● **Data block**

--- --- ---

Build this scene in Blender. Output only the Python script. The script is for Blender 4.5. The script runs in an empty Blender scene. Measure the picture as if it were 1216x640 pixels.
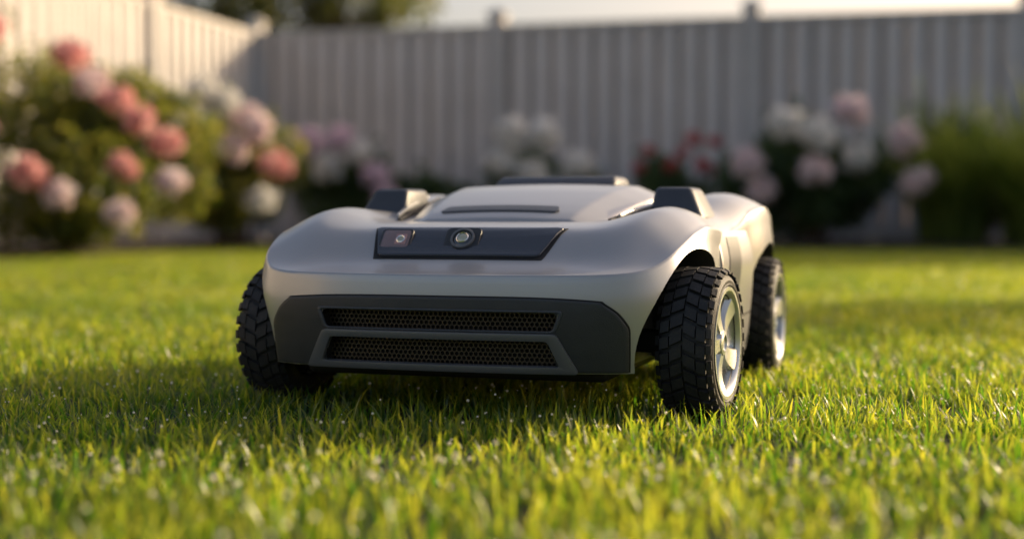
import bpy, bmesh, math, random
import numpy as np
from mathutils import Vector, Matrix
from mathutils.bvhtree import BVHTree
random.seed(7); rng=np.random.default_rng(11)
S=bpy.context.scene
S.view_settings.view_transform='Standard'; S.view_settings.look='None'; S.view_settings.exposure=0
COL=S.collection

# ---------------------------------------------------------------- materials
def mat(name,color,rough=.5,metal=0,spec=.5,coat=0,noise=0,nscale=20,bump=0,bscale=60,rvar=0,trans=None,tw=0):
    m=bpy.data.materials.new(name); m.use_nodes=True
    nt=m.node_tree; b=nt.nodes['Principled BSDF']; L=nt.links
    b.inputs['Base Color'].default_value=(*color,1); b.inputs['Roughness'].default_value=rough
    b.inputs['Metallic'].default_value=metal; b.inputs['Specular IOR Level'].default_value=spec
    b.inputs['Coat Weight'].default_value=coat; b.inputs['Coat Roughness'].default_value=.16
    tc=nt.nodes.new('ShaderNodeTexCoord')
    if noise or rvar:
        n=nt.nodes.new('ShaderNodeTexNoise'); n.inputs['Scale'].default_value=nscale; n.inputs['Detail'].default_value=5
        L.new(tc.outputs['Object'],n.inputs['Vector'])
        if noise:
            mr=nt.nodes.new('ShaderNodeMapRange'); mr.inputs['To Min'].default_value=1-noise; mr.inputs['To Max'].default_value=1+noise
            mr.inputs['From Min'].default_value=.3; mr.inputs['From Max'].default_value=.7
            L.new(n.outputs['Fac'],mr.inputs['Value'])
            v=nt.nodes.new('ShaderNodeVectorMath'); v.operation='SCALE'; v.inputs[0].default_value=color
            L.new(mr.outputs[0],v.inputs['Scale']); L.new(v.outputs[0],b.inputs['Base Color'])
        if rvar:
            mr=nt.nodes.new('ShaderNodeMapRange'); mr.inputs['To Min'].default_value=max(.02,rough-rvar); mr.inputs['To Max'].default_value=rough+rvar
            mr.inputs['From Min'].default_value=.3; mr.inputs['From Max'].default_value=.7
            L.new(n.outputs['Fac'],mr.inputs['Value']); L.new(mr.outputs[0],b.inputs['Roughness'])
    if bump:
        n=nt.nodes.new('ShaderNodeTexNoise'); n.inputs['Scale'].default_value=bscale; n.inputs['Detail'].default_value=3
        L.new(tc.outputs['Object'],n.inputs['Vector'])
        bp=nt.nodes.new('ShaderNodeBump'); bp.inputs['Strength'].default_value=bump; bp.inputs['Distance'].default_value=.002
        L.new(n.outputs['Fac'],bp.inputs['Height']); L.new(bp.outputs[0],b.inputs['Normal'])
    return m
def leafmat(name,c1,c2,t1,t2,tw=.4,rough=.45,spec=.4,wscale=.8):
    m=bpy.data.materials.new(name); m.use_nodes=True
    nt=m.node_tree; b=nt.nodes['Principled BSDF']; L=nt.links; out=nt.nodes['Material Output']
    b.inputs['Roughness'].default_value=rough; b.inputs['Specular IOR Level'].default_value=spec
    at=nt.nodes.new('ShaderNodeAttribute'); at.attribute_name='rnd'
    g=nt.nodes.new('ShaderNodeNewGeometry')
    n=nt.nodes.new('ShaderNodeTexNoise'); n.inputs['Scale'].default_value=wscale; n.inputs['Detail'].default_value=4
    L.new(g.outputs['Position'],n.inputs['Vector'])
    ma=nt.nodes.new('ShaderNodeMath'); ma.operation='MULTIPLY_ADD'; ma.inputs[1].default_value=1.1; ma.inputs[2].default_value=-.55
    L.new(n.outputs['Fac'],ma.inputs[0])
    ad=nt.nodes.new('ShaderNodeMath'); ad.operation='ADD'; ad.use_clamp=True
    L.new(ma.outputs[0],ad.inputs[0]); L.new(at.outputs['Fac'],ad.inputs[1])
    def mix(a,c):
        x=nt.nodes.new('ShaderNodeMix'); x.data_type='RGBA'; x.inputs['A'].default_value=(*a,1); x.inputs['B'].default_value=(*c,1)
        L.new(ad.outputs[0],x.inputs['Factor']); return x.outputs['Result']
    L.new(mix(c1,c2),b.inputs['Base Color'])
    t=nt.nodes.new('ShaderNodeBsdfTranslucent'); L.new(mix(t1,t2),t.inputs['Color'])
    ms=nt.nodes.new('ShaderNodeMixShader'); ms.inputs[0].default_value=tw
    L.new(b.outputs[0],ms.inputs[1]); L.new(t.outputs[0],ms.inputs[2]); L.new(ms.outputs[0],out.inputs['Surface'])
    return m
M_body=mat('silver_paint',(.41,.41,.415),.32,.45,.5,.4,noise=.02,nscale=9,rvar=.03)
M_slate=mat('slate_plastic',(.045,.052,.066),.38,0,.5,noise=.08,nscale=40,bump=.15,bscale=900)
M_dark=mat('dark_plastic',(.028,.031,.036),.42,0,.5,noise=.1,nscale=40,bump=.2,bscale=900)
M_black=mat('black_void',(.008,.008,.009),.7)
M_frame=mat('frame_plastic',(.12,.125,.135),.34,.2,.5,rvar=.05)
M_mesh=mat('grille_mesh',(.06,.045,.03),.4,.5)
M_gloss=mat('gloss_panel',(.03,.036,.05),.16,0,.6,.5)
M_rubber=mat('tyre_rubber',(.022,.022,.023),.62,0,.4,noise=.25,nscale=60,bump=.3,bscale=400)
M_rim=mat('rim_alloy',(.62,.63,.64),.3,.75,.5,.2,rvar=.05)
M_lens=mat('lens_glass',(.02,.025,.03),.04,0,.9,1)
M_lensr=mat('sensor_window',(.20,.13,.13),.12,0,.8,1)
M_lensg=mat('lens_inner',(.55,.53,.38),.15,.5,.8,1)
M_chrome=mat('chrome',(.7,.7,.7),.15,1)
M_red=mat('sensor_red',(.45,.24,.22),.25,.2,.6,1)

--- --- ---

● **Problem description**
Pick out every line above that contains the word "operation" and copy it.

● **The reply**
            v=nt.nodes.new('ShaderNodeVectorMath'); v.operation='SCALE'; v.inputs[0].default_value=color
    ma=nt.nodes.new('ShaderNodeMath'); ma.operation='MULTIPLY_ADD'; ma.inputs[1].default_value=1.1; ma.inputs[2].default_value=-.55
    ad=nt.nodes.new('ShaderNodeMath'); ad.operation='ADD'; ad.use_clamp=True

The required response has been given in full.